Much of this thread has deteriorated into a bit about crime, and while Connecticut's big three (Hartford, New Haven, and Bridgeport - Stamford would be on the list size-wise but it doesn't have nearly as much affiliation as a large-crime ridden city) have a lot of local attention for their crime, they would have trouble in putting up such percentages as Baltimore, Tampa, Detroit, Sacramento, or other larger cities. There are shootings and crime is fairly contained in parts of the cities that are largely under-developed, industrial, and low-income. I've been in Bridgeport after midnight, leaving the train station to free parking cross town, and haven't had any trouble other than the rare request for change. I also mind my own business and have had the same experience in every other city.

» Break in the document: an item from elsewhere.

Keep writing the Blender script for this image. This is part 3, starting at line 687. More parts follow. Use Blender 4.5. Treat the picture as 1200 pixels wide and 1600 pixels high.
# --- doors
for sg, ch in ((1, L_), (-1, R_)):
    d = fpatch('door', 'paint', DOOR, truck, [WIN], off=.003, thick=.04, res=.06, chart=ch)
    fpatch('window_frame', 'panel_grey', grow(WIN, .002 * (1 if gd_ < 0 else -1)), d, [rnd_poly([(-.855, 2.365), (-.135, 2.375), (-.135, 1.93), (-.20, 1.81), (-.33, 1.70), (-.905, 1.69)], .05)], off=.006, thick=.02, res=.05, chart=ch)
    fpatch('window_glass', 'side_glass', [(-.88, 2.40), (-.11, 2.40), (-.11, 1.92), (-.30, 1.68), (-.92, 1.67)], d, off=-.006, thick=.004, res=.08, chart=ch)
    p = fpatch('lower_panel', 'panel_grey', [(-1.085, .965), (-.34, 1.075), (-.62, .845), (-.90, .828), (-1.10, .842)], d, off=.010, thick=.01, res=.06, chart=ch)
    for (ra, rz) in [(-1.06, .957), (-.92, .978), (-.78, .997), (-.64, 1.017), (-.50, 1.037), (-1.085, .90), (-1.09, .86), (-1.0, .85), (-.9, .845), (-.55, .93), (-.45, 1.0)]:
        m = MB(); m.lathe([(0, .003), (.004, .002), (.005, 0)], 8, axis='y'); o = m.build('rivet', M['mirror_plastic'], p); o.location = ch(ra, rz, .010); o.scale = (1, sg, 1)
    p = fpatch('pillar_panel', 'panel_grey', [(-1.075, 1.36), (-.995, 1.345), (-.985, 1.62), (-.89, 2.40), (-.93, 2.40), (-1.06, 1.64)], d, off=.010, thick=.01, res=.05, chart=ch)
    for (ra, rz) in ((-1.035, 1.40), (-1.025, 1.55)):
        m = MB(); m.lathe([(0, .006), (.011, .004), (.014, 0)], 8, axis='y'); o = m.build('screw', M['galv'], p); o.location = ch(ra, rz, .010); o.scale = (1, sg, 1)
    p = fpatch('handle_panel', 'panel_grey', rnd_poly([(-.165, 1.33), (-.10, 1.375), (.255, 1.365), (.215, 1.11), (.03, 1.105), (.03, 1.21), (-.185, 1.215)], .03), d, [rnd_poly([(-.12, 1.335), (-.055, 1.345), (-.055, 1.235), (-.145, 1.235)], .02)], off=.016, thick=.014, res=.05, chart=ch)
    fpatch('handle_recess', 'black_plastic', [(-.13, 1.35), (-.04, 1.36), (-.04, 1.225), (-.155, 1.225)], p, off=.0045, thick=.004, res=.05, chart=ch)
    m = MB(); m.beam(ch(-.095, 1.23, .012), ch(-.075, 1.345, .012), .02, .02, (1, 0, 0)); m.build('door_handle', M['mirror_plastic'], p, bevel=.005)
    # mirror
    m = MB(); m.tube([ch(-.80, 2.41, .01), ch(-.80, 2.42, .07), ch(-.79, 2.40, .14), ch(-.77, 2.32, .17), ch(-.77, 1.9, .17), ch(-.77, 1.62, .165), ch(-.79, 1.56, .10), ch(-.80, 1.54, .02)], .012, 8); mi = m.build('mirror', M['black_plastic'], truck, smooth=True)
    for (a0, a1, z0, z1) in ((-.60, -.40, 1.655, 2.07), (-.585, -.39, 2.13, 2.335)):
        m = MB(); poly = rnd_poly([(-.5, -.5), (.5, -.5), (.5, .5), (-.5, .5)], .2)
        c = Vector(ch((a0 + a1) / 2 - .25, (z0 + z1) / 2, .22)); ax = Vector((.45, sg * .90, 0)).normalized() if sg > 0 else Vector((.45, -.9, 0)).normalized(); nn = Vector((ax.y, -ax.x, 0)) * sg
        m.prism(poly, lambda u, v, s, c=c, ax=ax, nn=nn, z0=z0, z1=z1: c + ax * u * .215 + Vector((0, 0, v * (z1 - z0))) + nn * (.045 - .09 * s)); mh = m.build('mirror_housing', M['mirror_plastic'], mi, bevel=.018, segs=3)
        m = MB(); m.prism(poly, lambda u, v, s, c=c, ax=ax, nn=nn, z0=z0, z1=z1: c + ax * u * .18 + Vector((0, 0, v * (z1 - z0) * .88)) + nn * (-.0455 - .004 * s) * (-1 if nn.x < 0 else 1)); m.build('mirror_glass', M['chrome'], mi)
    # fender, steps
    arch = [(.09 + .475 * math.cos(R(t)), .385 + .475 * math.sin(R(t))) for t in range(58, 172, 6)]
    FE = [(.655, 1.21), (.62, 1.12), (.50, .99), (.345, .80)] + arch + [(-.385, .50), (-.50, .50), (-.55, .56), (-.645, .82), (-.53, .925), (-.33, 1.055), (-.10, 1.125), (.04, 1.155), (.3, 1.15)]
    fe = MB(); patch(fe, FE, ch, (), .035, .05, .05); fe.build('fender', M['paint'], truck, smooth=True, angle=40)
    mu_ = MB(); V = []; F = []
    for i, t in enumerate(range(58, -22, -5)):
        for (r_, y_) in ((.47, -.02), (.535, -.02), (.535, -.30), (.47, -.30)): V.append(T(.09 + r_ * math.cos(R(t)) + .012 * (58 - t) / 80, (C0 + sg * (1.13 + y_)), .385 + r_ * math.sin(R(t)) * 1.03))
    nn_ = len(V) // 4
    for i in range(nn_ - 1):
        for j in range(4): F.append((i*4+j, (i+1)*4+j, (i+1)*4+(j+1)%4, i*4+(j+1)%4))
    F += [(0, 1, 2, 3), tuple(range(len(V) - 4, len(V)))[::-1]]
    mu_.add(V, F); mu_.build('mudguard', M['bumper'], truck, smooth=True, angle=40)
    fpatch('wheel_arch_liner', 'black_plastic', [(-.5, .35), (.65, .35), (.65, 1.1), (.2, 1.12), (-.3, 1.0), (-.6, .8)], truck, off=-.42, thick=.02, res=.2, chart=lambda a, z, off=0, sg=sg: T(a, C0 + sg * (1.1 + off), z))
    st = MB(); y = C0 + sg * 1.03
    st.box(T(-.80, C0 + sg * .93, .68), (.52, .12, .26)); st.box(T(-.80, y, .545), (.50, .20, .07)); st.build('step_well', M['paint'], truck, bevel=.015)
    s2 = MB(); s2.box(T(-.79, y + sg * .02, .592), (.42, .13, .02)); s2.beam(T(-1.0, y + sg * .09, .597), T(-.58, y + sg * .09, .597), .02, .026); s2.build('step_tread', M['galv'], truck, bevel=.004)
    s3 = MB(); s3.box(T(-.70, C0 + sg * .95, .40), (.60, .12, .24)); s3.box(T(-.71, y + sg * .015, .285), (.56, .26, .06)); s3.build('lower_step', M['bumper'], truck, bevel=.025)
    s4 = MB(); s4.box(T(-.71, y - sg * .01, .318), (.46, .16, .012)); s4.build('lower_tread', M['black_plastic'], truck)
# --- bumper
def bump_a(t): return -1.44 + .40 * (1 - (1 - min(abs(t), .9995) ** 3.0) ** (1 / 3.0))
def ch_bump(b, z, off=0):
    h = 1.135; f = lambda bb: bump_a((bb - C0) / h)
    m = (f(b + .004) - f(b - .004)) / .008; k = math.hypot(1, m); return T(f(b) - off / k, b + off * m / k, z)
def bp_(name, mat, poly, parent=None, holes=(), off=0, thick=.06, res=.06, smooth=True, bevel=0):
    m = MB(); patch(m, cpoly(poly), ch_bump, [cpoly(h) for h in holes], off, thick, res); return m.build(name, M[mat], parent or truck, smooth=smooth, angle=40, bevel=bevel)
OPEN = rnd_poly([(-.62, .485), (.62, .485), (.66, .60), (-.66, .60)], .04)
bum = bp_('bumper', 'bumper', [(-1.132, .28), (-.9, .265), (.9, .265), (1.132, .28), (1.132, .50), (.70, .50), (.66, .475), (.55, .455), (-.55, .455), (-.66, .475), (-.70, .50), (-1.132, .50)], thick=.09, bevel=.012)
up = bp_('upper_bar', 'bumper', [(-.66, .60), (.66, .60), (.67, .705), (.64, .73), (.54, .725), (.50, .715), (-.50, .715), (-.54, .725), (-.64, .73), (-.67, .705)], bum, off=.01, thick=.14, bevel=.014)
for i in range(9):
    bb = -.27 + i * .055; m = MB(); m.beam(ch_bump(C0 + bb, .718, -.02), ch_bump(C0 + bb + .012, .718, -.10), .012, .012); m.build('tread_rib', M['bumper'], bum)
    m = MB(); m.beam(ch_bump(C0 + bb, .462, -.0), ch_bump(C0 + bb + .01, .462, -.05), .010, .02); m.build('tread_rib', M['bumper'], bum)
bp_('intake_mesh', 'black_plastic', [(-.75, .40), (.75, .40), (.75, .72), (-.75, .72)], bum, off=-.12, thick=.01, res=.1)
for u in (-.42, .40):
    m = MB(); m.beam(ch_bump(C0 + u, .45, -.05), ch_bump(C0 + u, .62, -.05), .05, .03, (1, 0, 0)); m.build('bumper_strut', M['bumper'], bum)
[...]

I like Connecticut better, though you can't compare Baltimore to Bridgeport, the Inner Harbor or Fells Point are most comparable to New Haven with a strong pedestrian presence and arts scene. Bridgeport's downtown lacks a central pull, Hartford's has something of a central feel but its pedestrian quarter has been written off in favor of West Hartford, East Hartford and Manchester's downtown districts. There isn't an equivalent to Annapolis, one of my favorite small cities, but you'll find that same sort of wandering charm in a lot of CT towns across the state. New Haven really is a trendy little city, and lots of smaller cities and towns replicate that on a smaller scale. Most are content to reside in any of the state's towns and quickly commute to New Haven, Greenwich, Middletown, West Hartford, New London or other magnets for fun and shopping.

I've found people tend to exaggerate the crime of Connecticut's cities, it really is among the best places in the nation to live, work and have a family, and the city's are more affordable than the smaller communities and suburbs, each with multiple livable, safe quarters.